You discuss in an Editorial (Nature 462, 11; 2009) the promise of the emissions trading scheme REDD, whereby tropical countries will be rewarded for increased sequestration by forests. But it is important for negotiations to focus on the realities rather than on the ideal.

REDD countermeasures to tropical deforestation will affect food supplies and employment and will increase prices of forest products. They are likely to be contested by the powerful political forces that control logging, ranching, plantations and agricultural expansion in rainforests. It may therefore be premature to expect deforestation to be significantly reversed in the short term under REDD.

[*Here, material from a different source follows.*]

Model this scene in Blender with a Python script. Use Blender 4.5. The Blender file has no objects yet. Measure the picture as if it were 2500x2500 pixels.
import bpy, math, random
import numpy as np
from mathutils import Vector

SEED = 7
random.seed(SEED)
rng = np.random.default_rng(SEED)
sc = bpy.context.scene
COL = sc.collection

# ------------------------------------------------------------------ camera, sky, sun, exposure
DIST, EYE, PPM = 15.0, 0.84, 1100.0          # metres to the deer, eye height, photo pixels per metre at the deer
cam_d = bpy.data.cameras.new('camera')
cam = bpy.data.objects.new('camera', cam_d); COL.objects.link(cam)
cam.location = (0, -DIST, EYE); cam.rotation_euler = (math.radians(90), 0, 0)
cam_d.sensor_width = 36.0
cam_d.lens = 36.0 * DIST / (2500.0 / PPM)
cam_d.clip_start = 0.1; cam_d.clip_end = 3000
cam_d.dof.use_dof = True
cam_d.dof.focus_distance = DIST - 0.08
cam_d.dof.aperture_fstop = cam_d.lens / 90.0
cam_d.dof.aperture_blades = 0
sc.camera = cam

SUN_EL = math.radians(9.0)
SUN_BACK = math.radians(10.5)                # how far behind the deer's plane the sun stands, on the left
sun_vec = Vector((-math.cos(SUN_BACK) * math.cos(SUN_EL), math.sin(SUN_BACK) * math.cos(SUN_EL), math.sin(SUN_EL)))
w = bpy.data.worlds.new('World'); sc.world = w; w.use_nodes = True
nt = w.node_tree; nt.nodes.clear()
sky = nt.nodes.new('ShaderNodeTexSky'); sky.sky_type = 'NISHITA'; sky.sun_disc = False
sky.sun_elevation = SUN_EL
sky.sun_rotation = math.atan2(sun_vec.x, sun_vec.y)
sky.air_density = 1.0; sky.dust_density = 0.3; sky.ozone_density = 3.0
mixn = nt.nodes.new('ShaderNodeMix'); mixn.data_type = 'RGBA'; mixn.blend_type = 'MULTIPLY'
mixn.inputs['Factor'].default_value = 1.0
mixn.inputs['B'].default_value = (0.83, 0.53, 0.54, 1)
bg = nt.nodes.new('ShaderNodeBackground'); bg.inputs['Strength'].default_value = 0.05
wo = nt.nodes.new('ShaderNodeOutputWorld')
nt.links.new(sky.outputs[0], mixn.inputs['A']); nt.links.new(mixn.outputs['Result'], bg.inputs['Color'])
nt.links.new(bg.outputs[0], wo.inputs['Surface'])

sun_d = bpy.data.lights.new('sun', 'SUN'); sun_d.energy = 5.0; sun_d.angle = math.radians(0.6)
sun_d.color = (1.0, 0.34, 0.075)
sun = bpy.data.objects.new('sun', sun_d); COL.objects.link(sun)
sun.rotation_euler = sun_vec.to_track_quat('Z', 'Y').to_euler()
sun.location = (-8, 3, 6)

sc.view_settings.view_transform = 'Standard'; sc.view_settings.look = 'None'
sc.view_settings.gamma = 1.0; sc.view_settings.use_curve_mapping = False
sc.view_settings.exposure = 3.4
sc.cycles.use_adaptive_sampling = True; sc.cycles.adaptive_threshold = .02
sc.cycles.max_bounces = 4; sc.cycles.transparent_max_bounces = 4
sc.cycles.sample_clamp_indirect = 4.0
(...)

It may be easier to manage the politics and economics of emissions from degradation (that is, the thinning out rather than clearance of forest) in the world's dry forests and savanna woodlands. This type of degradation results primarily from the exploitation of forest by local communities as part of their livelihood. It has been tackled successfully in Nepal, India and Tanzania, for example, under programmes that promote community forest management.

Dry forests do not have the international status of the majestic Amazonian and Congo forests, and the dry-forest degradation option is relatively neglected in REDD debates. Although the carbon content of dry forests is considerably lower per hectare, more of their area is degraded because they are more densely populated. Carbon losses may be more easily adressed because the commercial value of dry forests is lower, and their use is not so contested.

REDD should give more attention to dry forests. It should strengthen local communities' rights to manage the forests and to hold tenure there. Accounting the carbon savings would depend on proper estimates of local dry-forest degradation rates (which are virtually unknown at present) and on devising ways to monitor the gradual increase in carbon stock resulting from community forest management.